<servicedir> scanning order
Simon McVittie
simon.mcvittie at collabora.co.uk
Tue Jul 16 10:40:29 PDT 2013
On 16/07/13 17:41, Joseph Artsimovich wrote:
> In a system we are developing, we are going to have identically named
> .service files (with different Exec attribute) in 2 different locations.
> We want one of those locations to have higher priority than another.
System or session services, or some third type of bus?
For session services, you can use the XDG Base Directory specification
(set $XDG_DATA_HOME and $XDG_DATA_DIRS) to get a well-understood
precedence order ($XDG_DATA_HOME is most important, then earlier
":"-delimited entries in $XDG_DATA_DIRS is more important than later ones).
For system services, there are already several locations read by default
(see the source code for details) - perhaps those meet your needs? They
include /usr/local/share and /usr/share, with /usr/local/share taking
precedence (at least, it's meant to). They also include the prefix in
which dbus is installed, and /lib.
I wouldn't oppose adding /etc/dbus-1/system-services to the search path
for system services (at the beginning), analogous to
/etc/systemd/system, if that was considered useful.
> From dbus manual page it follows that <servicedir> entries are scanned
> in reverse order they appear in config file:
> -----------------------
> <servicedir>
> Adds a directory to scan for .service files. Directories are scanned
> starting with the last to appear
> in the config file (the first .service file found that provides a
> particular service will be used).
> -----------------------
>
> Unfortunately my tests show that <servicedir> entries are really scanned
> in the order they appear in config file.
>
> It looks like either the documentation or implementation needs to be fixed.

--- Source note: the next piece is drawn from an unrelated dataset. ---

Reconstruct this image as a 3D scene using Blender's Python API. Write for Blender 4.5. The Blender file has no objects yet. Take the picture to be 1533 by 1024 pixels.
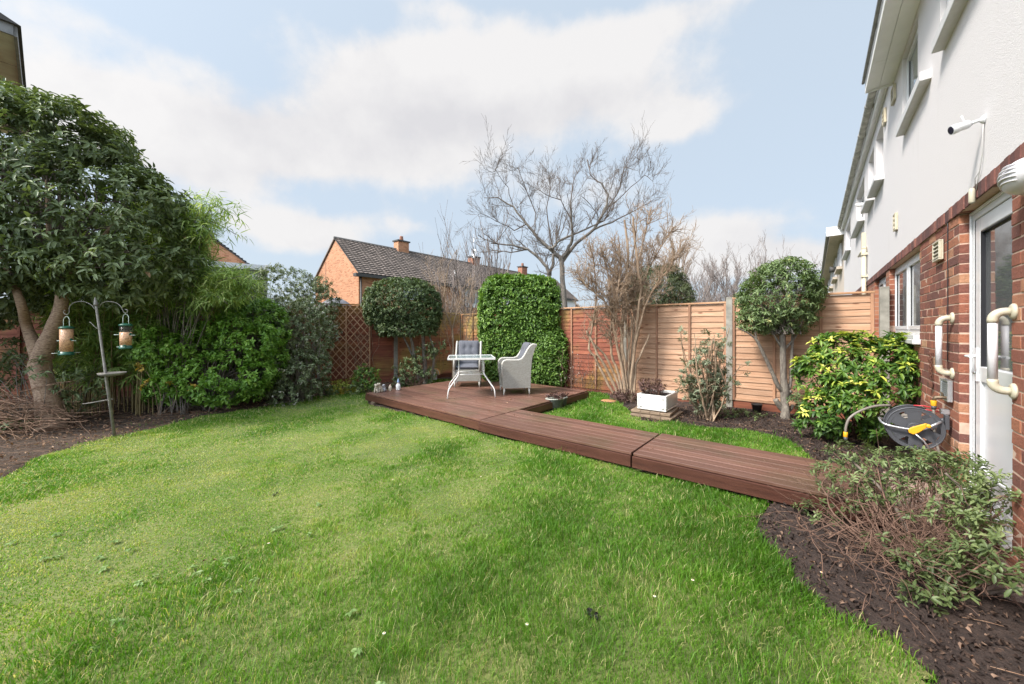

I suspect the implementation shouldn't be changed now: if it's wrong,
it's likely to have been wrong for several years, so people might be
relying on it. I'd prefer to fix the documentation to make it match the
implementation. Please open a bug on bugs.freedesktop.org so this
doesn't get lost.
Regression tests also gratefully accepted :-)
Ideally, the documentation would be in terms of (earlier|later)
<servicedir> entries being considered more authoritative/important than
(later|earlier) ones - that's the ordering that matters. Whether we read
least-important-first and overwrite existing entries, or read
most-important-first and skip services that would conflict with existing
entries, is an implementation detail.